Asediado por la crítica interna e internacional, el Presidente de Venezuela ha anunciado que devolverá a la Asamblea Legislativa, dentro de poco, los poderes que le fueron otorgados en diciembre para gobernar por decreto durante 18 meses.
En el Ecuador se encuentra en trámite una parecida “ley habilitante”, que será sometida, no a la Asamblea, sino a una consulta popular. Su objetivo es, según palabras del propio presidente Correa, permitirle “meter la mano” en la justicia, en “bien del pueblo”.
Nadie puede negar que la justicia ha venido funcionando mal en el Ecuador, desde hace muchos años. Los remedios parciales para corregir este mal han sido contraproducentes. Jueces sometidos a presiones del Gobierno, jueces destituidos ilegalmente, jueces ilegalmente nombrados: episodios de un drama para cuya solución no se ha buscado el ejercicio de la razón sino la defensa de intereses políticos. El ocaso de un Gobierno elegido por el pueblo comenzó cuando “metió la mano” en la Corte Suprema.
El objetivo declarado de las intervenciones del Ejecutivo en la justicia ha sido ofrecer al país una Corte y unos jueces confiables. Hubo quizás otros objetivos no declarados, menos plausibles. Pero la historia que es la expresión irrefutable de la razón -por eso es maestra de la vida- nos enseña que “el fin no justifica los medios”. Para propiciar una sana administración de justicia no cabe escoger cualquier procedimiento, menos aún si pudiera ser inconstitucional. Para ir hacia el imperio de la ley no cabe recorrer el camino de la ilegalidad. La democracia no se construye mediante procedimientos antidemocráticos.
Y nada es tan antidemocrático como pretender asumir todos los poderes para resolver los problemas. La Constitución y las leyes fijan el marco dentro del cual, venciendo dificultades y en un proceso que toma tiempo para rendir sus frutos, se va construyendo una sociedad de derechos y justicia, libre y democrática. Que el Ejecutivo quiera meter su mano en la justicia no puede dar otro resultado que deslegitimarla o subordinarla.
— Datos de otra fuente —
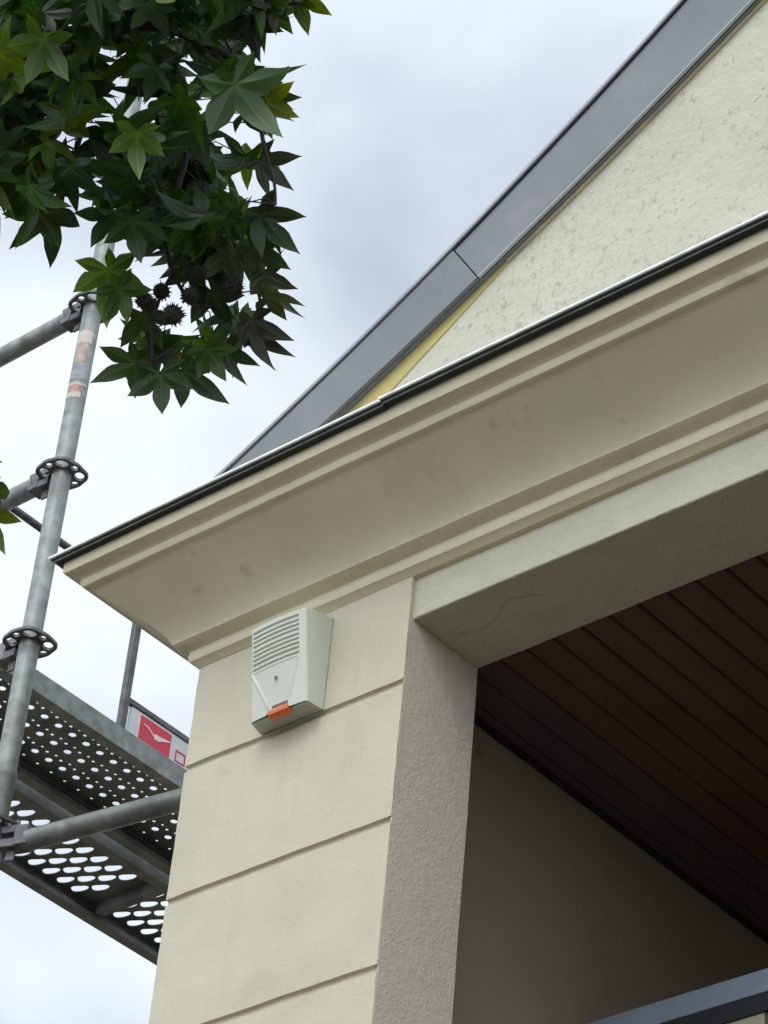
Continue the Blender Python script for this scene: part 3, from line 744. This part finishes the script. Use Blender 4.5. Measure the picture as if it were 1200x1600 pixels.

Este intento de salvar al país mediante el ejercicio de la voluntad unipersonal del Presidente proyecta, además, la imagen de un líder omnisapiente y omnipotente. Recordemos una de sus frases de campaña: “Yo nunca me equivoco”. Y reflexionemos sobre la resbaladiza pendiente en la que nos estaríamos embarcando al pretender que, para resolver los problemas de la patria, basta con otorgar al Presidente nuevos y mayores poderes.
La historia nos recuerda dónde fueron a parar los regímenes autoritarios que incendiaron el Reichstag de la legalidad. Si los autores de la Constitución que ahora quieren reformar reconocen sus errores de Montecristi, ¿no deberían pensar que ahora también pueden estar equivocando la ruta?